Copy the data precisely, character for character, and leave out every picture.

— Start of DATA PROVIDED —

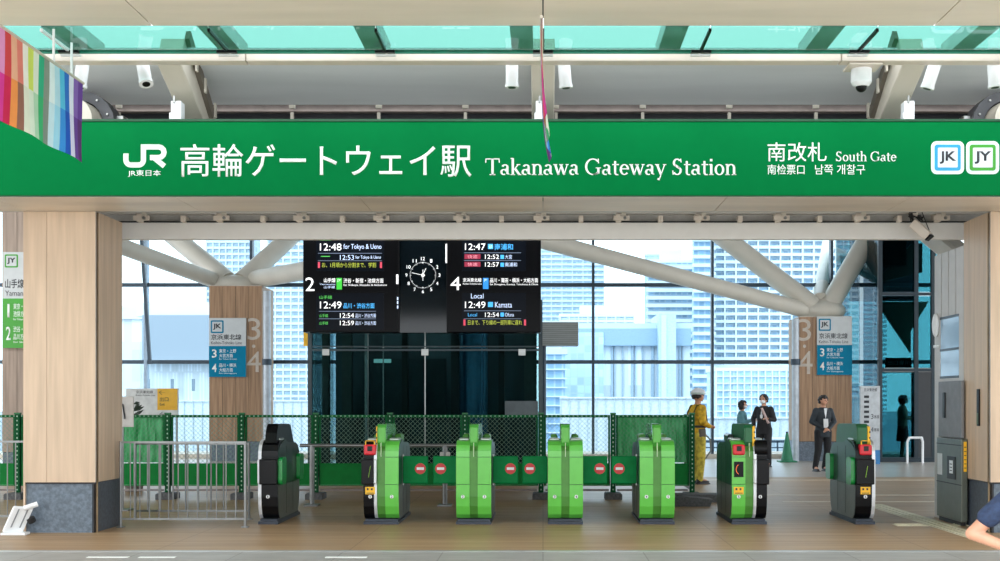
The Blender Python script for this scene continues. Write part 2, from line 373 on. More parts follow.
# serif glyphs: l = straight stroke, a = arc with thick sides and thin top and bottom, s = serif
TH, TN = .95, .42
GL = {
 'T': (6.4, [('l',3.2,0,3.2,7,TH),('l',.3,6.8,6.1,6.8,TN),('l',.45,6.95,.3,5.2,TN),('l',5.95,6.95,6.1,5.2,TN),('s',3.2,.15,2.5)]),
 'a': (4.3, [('a',1.6,1.25,1.05,1.05,20,300),('l',3.1,.5,3.1,3.4,TH),('a',2.1,3.3,1.05,1.0,0,165),('l',3.1,.5,4.0,.35,.4),('l',1.9,2.25,3.1,2.8,.4)]),
 'k': (4.7, [('l',1.1,0,1.1,7.1,TH),('s',1.1,.15,1.9),('l',.2,7,1.2,7.05,TN),('l',1.4,2.0,3.4,4.4,TN),('l',2.0,2.8,3.9,.1,TH),('s',4.0,.15,1.4),('s',3.5,4.4,1.6)]),
 'n': (5.0, [('l',1.1,0,1.1,4.5,TH),('s',1.1,.15,1.9),('l',.2,4.35,1.2,4.5,TN),('a',2.55,3.1,1.3,1.35,0,150),('l',3.85,0,3.85,3.2,TH),('s',3.85,.15,1.9)]),
 'w': (6.6, [('l',.8,4.4,2.2,.1,TH),('l',2.1,0,3.3,4.2,TN),('l',3.2,4.4,4.6,.1,TH),('l',4.5,0,5.9,4.4,TN),('s',.8,4.4,1.6),('s',3.3,4.4,1.6),('s',5.9,4.4,1.3)]),
 'G': (7.4, [('a',3.7,3.5,2.9,3.3,42,318),('l',6.0,.6,6.0,3.0,TH),('s',6.0,3.0,2.2),('l',6.05,4.9,5.95,6.9,.4),('l',3.7,.2,6.0,.75,.5)]),
 't': (3.2, [('l',1.4,.8,1.4,5.9,.85),('l',.2,4.4,3.0,4.4,TN),('a',2.3,1.0,.9,.9,180,300)]),
 'e': (4.2, [('a',2.15,2.3,1.55,2.1,0,320),('l',.8,2.6,3.7,2.6,TN)]),
 'y': (4.9, [('l',.9,4.4,2.6,.1,TH),('l',4.1,4.4,1.9,-1.7,TN),('s',.9,4.4,1.7),('s',4.1,4.4,1.4),('l',1.1,-1.6,2.0,-1.9,.8)]),
 'S': (5.0, [('a',2.3,5.15,1.35,1.6,35,250),('a',2.3,1.85,1.5,1.65,-150,75),('l',1.5,4.1,3.3,2.9,TH),('l',4.0,5.3,3.8,6.9,.4),('l',.6,.1,.5,1.9,.4)]),
 'i': (2.3, [('l',1.1,0,1.1,4.5,TH),('s',1.1,.15,1.9),('l',.2,4.35,1.2,4.5,TN),('l',1.05,5.8,1.05,6.8,1.0)]),
 'o': (4.6, [('a',2.25,2.25,1.6,2.1,0,360)]),
 'u': (5.0, [('l',1.1,1.3,1.1,4.5,TH),('a',2.35,1.4,1.25,1.3,180,350),('l',3.75,.1,3.75,4.5,TH),('s',4.0,.2,1.2),('l',.2,4.4,1.2,4.5,TN),('l',2.9,4.4,3.8,4.5,TN)]),
 'h': (5.0, [('l',1.1,0,1.1,7.1,TH),('s',1.1,.15,1.9),('l',.2,7,1.2,7.05,TN),('a',2.55,3.1,1.3,1.35,0,150),('l',3.85,0,3.85,3.2,TH),('s',3.85,.15,1.9)]),
 ' ': (2.2, [])}
def serif(body, px0, px1, pcap, pbase, D, parent, m):
    adv = sum(GL[c][0] for c in body) - .3
    sx = (X(px1, D)-X(px0, D))/adv; sz = (Z(pcap, D)-Z(pbase, D))/7.0; z0 = Z(pbase, D); x = X(px0, D)
    mb = MB()
    for c in body:
        if c == ' ': mb.build('lettering', m, parent); mb = MB()
        a, st = GL[c]
        def quad(p, q, wa, wb):
            d = Vector((q[0]-p[0], q[1]-p[1])); 
            if d.length < 1e-6: return
            n = Vector((-d.y, d.x)).normalized()
            pts = [(p[0]+n.x*wa/2, p[1]+n.y*wa/2), (q[0]+n.x*wb/2, q[1]+n.y*wb/2), (q[0]-n.x*wb/2, q[1]-n.y*wb/2), (p[0]-n.x*wa/2, p[1]-n.y*wa/2)]
            mb.prism([(x+u*sx, z0+v*sz) for u, v in pts], 'y', D-.003, D-.001)
        for s in st:
            if s[0] == 'l': quad(s[1:3], s[3:5], s[5], s[5])
            elif s[0] == 's': quad((s[1]-s[3]/2, s[2]), (s[1]+s[3]/2, s[2]), .36, .36)
            else:
                _, cx, cy, rx, ry, a0, a1 = s; n = max(6, int(abs(a1-a0)/18))
                P = [math.radians(a0+(a1-a0)*i/n) for i in range(n+1)]
                for u, v in zip(P, P[1:]):
                    wd = lambda t: TN + (TH-TN)*abs(math.cos(t))**1.3
                    quad((cx+rx*math.cos(u), cy+ry*math.sin(u)), (cx+rx*math.cos(v), cy+ry*math.sin(v)), wd(u), wd(v))
        x += a*sx
    return mb.build('lettering', m, parent)
serif('Takanawa Gateway Station', 485, 736, 158.5, 175, SY, sign, white)
serif('South Gate', 835.5, 896, 151.5, 161.3, SY, sign, white)
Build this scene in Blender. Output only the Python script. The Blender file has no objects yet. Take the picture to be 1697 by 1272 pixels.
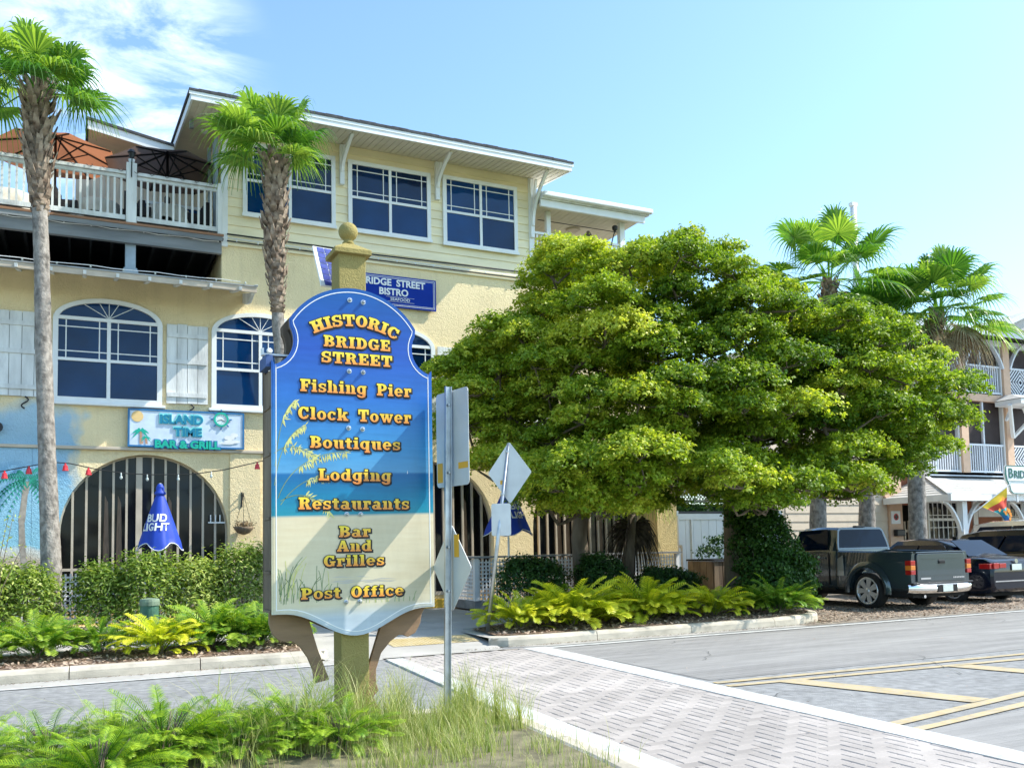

— End of DATA PROVIDED —

* **TASK RESULT**:
The Blender Python script for this scene continues. Write part 2, from line 373 on. More parts follow.
# serif glyphs: l = straight stroke, a = arc with thick sides and thin top and bottom, s = serif
TH, TN = .95, .42
GL = {
 'T': (6.4, [('l',3.2,0,3.2,7,TH),('l',.3,6.8,6.1,6.8,TN),('l',.45,6.95,.3,5.2,TN),('l',5.95,6.95,6.1,5.2,TN),('s',3.2,.15,2.5)]),
 'a': (4.3, [('a',1.6,1.25,1.05,1.05,20,300),('l',3.1,.5,3.1,3.4,TH),('a',2.1,3.3,1.05,1.0,0,165),('l',3.1,.5,4.0,.35,.4),('l',1.9,2.25,3.1,2.8,.4)]),
 'k': (4.7, [('l',1.1,0,1.1,7.1,TH),('s',1.1,.15,1.9),('l',.2,7,1.2,7.05,TN),('l',1.4,2.0,3.4,4.4,TN),('l',2.0,2.8,3.9,.1,TH),('s',4.0,.15,1.4),('s',3.5,4.4,1.6)]),
 'n': (5.0, [('l',1.1,0,1.1,4.5,TH),('s',1.1,.15,1.9),('l',.2,4.35,1.2,4.5,TN),('a',2.55,3.1,1.3,1.35,0,150),('l',3.85,0,3.85,3.2,TH),('s',3.85,.15,1.9)]),
 'w': (6.6, [('l',.8,4.4,2.2,.1,TH),('l',2.1,0,3.3,4.2,TN),('l',3.2,4.4,4.6,.1,TH),('l',4.5,0,5.9,4.4,TN),('s',.8,4.4,1.6),('s',3.3,4.4,1.6),('s',5.9,4.4,1.3)]),
 'G': (7.4, [('a',3.7,3.5,2.9,3.3,42,318),('l',6.0,.6,6.0,3.0,TH),('s',6.0,3.0,2.2),('l',6.05,4.9,5.95,6.9,.4),('l',3.7,.2,6.0,.75,.5)]),
 't': (3.2, [('l',1.4,.8,1.4,5.9,.85),('l',.2,4.4,3.0,4.4,TN),('a',2.3,1.0,.9,.9,180,300)]),
 'e': (4.2, [('a',2.15,2.3,1.55,2.1,0,320),('l',.8,2.6,3.7,2.6,TN)]),
 'y': (4.9, [('l',.9,4.4,2.6,.1,TH),('l',4.1,4.4,1.9,-1.7,TN),('s',.9,4.4,1.7),('s',4.1,4.4,1.4),('l',1.1,-1.6,2.0,-1.9,.8)]),
 'S': (5.0, [('a',2.3,5.15,1.35,1.6,35,250),('a',2.3,1.85,1.5,1.65,-150,75),('l',1.5,4.1,3.3,2.9,TH),('l',4.0,5.3,3.8,6.9,.4),('l',.6,.1,.5,1.9,.4)]),
 'i': (2.3, [('l',1.1,0,1.1,4.5,TH),('s',1.1,.15,1.9),('l',.2,4.35,1.2,4.5,TN),('l',1.05,5.8,1.05,6.8,1.0)]),
 'o': (4.6, [('a',2.25,2.25,1.6,2.1,0,360)]),
 'u': (5.0, [('l',1.1,1.3,1.1,4.5,TH),('a',2.35,1.4,1.25,1.3,180,350),('l',3.75,.1,3.75,4.5,TH),('s',4.0,.2,1.2),('l',.2,4.4,1.2,4.5,TN),('l',2.9,4.4,3.8,4.5,TN)]),
 'h': (5.0, [('l',1.1,0,1.1,7.1,TH),('s',1.1,.15,1.9),('l',.2,7,1.2,7.05,TN),('a',2.55,3.1,1.3,1.35,0,150),('l',3.85,0,3.85,3.2,TH),('s',3.85,.15,1.9)]),
 ' ': (2.2, [])}
def serif(body, px0, px1, pcap, pbase, D, parent, m):
    adv = sum(GL[c][0] for c in body) - .3
    sx = (X(px1, D)-X(px0, D))/adv; sz = (Z(pcap, D)-Z(pbase, D))/7.0; z0 = Z(pbase, D); x = X(px0, D)
    mb = MB()
    for c in body:
        if c == ' ': mb.build('lettering', m, parent); mb = MB()
        a, st = GL[c]
        def quad(p, q, wa, wb):
            d = Vector((q[0]-p[0], q[1]-p[1])); 
            if d.length < 1e-6: return
            n = Vector((-d.y, d.x)).normalized()
            pts = [(p[0]+n.x*wa/2, p[1]+n.y*wa/2), (q[0]+n.x*wb/2, q[1]+n.y*wb/2), (q[0]-n.x*wb/2, q[1]-n.y*wb/2), (p[0]-n.x*wa/2, p[1]-n.y*wa/2)]
            mb.prism([(x+u*sx, z0+v*sz) for u, v in pts], 'y', D-.003, D-.001)
        for s in st:
            if s[0] == 'l': quad(s[1:3], s[3:5], s[5], s[5])
            elif s[0] == 's': quad((s[1]-s[3]/2, s[2]), (s[1]+s[3]/2, s[2]), .36, .36)
            else:
                _, cx, cy, rx, ry, a0, a1 = s; n = max(6, int(abs(a1-a0)/18))
                P = [math.radians(a0+(a1-a0)*i/n) for i in range(n+1)]
                for u, v in zip(P, P[1:]):
                    wd = lambda t: TN + (TH-TN)*abs(math.cos(t))**1.3
                    quad((cx+rx*math.cos(u), cy+ry*math.sin(u)), (cx+rx*math.cos(v), cy+ry*math.sin(v)), wd(u), wd(v))
        x += a*sx
    return mb.build('lettering', m, parent)
serif('Takanawa Gateway Station', 485, 736, 158.5, 175, SY, sign, white)
serif('South Gate', 835.5, 896, 151.5, 161.3, SY, sign, white)
Build this scene in Blender. Output only the Python script. The Blender file has no objects yet. Take the picture to be 1697 by 1272 pixels.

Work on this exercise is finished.